Nawaz Sharif lost his way later when he tried to remove Musharraf as army chief while he was still in the air. That was like showing a red rag to Musharraf's loyalists and, as anyone could have predicted, provoked them into action. But on Kargil, even though Clinton was in no great rush to see him (remember that Sharif was forcing himself on Clinton on July 4, US Independence Day) he deserved the high command's gratitude.

Just as Bhutto, for bringing home our prisoners of war without compromising national dignity deserved a slightly better fate than being strung up from the gallows.

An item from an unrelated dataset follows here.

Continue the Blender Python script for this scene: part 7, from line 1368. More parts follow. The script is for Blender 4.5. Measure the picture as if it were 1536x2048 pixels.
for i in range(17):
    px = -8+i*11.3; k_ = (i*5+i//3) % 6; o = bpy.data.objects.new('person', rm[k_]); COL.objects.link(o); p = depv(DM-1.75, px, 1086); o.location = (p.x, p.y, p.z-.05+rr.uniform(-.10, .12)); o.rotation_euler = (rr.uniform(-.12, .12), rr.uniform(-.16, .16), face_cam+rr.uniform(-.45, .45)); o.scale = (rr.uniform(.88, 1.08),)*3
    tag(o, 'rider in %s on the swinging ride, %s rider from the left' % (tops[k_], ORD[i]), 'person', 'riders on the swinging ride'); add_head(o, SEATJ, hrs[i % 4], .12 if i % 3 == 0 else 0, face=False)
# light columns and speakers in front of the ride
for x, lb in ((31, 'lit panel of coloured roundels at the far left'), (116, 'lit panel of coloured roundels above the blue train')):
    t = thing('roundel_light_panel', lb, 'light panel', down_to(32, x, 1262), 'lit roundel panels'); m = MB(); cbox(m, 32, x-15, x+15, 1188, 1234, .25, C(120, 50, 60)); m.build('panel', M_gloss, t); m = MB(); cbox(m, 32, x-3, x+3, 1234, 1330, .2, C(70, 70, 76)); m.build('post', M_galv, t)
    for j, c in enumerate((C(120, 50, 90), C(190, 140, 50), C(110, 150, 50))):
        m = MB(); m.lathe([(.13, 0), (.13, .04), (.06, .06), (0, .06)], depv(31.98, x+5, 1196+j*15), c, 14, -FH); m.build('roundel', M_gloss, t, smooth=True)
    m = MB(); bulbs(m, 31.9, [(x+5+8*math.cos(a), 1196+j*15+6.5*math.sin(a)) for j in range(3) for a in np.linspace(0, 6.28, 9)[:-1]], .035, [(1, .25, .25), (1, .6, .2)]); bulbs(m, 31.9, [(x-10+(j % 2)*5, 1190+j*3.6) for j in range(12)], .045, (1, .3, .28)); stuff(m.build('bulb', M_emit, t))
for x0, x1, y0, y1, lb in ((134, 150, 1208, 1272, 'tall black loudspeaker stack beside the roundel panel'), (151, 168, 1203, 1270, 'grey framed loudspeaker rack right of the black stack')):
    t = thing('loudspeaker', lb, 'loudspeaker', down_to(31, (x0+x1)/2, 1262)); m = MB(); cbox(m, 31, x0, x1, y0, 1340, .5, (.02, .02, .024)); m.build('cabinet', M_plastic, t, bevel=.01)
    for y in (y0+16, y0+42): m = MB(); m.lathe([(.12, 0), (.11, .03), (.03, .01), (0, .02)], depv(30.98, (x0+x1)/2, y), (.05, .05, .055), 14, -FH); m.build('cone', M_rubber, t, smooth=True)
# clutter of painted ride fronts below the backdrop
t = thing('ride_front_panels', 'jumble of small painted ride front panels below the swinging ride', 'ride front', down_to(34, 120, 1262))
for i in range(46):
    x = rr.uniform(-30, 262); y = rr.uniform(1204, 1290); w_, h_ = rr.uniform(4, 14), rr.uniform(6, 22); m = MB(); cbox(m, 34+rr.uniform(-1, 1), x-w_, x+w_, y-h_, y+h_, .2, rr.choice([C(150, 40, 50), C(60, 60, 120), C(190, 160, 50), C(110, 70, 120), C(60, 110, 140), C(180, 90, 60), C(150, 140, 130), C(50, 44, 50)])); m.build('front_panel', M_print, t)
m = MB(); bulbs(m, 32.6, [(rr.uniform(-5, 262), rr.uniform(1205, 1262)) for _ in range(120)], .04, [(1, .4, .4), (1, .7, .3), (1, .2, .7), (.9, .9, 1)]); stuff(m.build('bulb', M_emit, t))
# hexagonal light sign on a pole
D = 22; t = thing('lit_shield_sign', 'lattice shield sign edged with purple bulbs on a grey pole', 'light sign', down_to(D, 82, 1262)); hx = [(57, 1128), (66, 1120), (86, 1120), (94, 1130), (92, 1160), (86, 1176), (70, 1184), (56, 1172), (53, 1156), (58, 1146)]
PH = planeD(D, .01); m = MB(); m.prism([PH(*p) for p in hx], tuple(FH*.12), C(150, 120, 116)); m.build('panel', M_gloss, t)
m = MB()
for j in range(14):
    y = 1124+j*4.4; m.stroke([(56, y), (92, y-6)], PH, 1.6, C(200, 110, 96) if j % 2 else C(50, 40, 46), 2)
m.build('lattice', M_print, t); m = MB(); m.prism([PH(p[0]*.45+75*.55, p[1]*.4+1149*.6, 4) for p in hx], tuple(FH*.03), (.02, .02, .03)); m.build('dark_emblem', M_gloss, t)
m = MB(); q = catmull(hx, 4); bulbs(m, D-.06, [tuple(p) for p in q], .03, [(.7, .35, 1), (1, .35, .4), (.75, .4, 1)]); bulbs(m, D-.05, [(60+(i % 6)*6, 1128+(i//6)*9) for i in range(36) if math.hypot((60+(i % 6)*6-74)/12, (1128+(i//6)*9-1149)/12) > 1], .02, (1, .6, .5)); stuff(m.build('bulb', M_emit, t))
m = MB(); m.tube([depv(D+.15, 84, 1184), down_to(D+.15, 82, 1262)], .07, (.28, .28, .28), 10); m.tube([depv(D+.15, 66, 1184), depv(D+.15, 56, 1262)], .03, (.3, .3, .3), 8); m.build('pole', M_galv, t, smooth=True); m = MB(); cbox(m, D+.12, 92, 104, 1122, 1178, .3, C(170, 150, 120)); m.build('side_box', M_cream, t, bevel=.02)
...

So many debacles, a whole string of them: the '65 war, '71 and the country's break-up, the disastrous course pursued in Afghanistan, the costs of jihad in Kashmir. And even now, the refusal to learn, the preoccupation with more myths. Surely this matter calls for investigation because it points to something wrong not just with any particular institution - that would be too facile - but with the national mood, the national psyche.

The values of a governing elite, the spirit and temper of a race or nation, are products of history and culture. When we speak of the English or the French character, or the fighting prowess of Prussia (now mercifully shackled in German democracy), we are alluding to something created by centuries of history. National attitudes are not changed overnight. It took a revolution, and a bloody one at that, to change Chinese attitudes.

What do we have to fall back upon? A confused and not too accurate memory of the days of Islamic glory and a thin veneer of English polish yet to touch our core. The western outlook on life lies not in aping western manners or in speaking the English language but in imbibing the true spirit of western learning. (1) Faith in reason (not dogma), (2) a feeling for proportion, and (3) the ability to see both sides of a question (which is the foundation of democracy). These are Greek virtues forming the bedrock of western civilization.

Our governing classes lack these virtues. The colonial experience introduced these qualities in the subcontinent but we never fully imbibed them. It'll take a cultural revolution for this to change but whence such a storm comes it is hard to say because we seem quite happy to muddle along the way we are doing.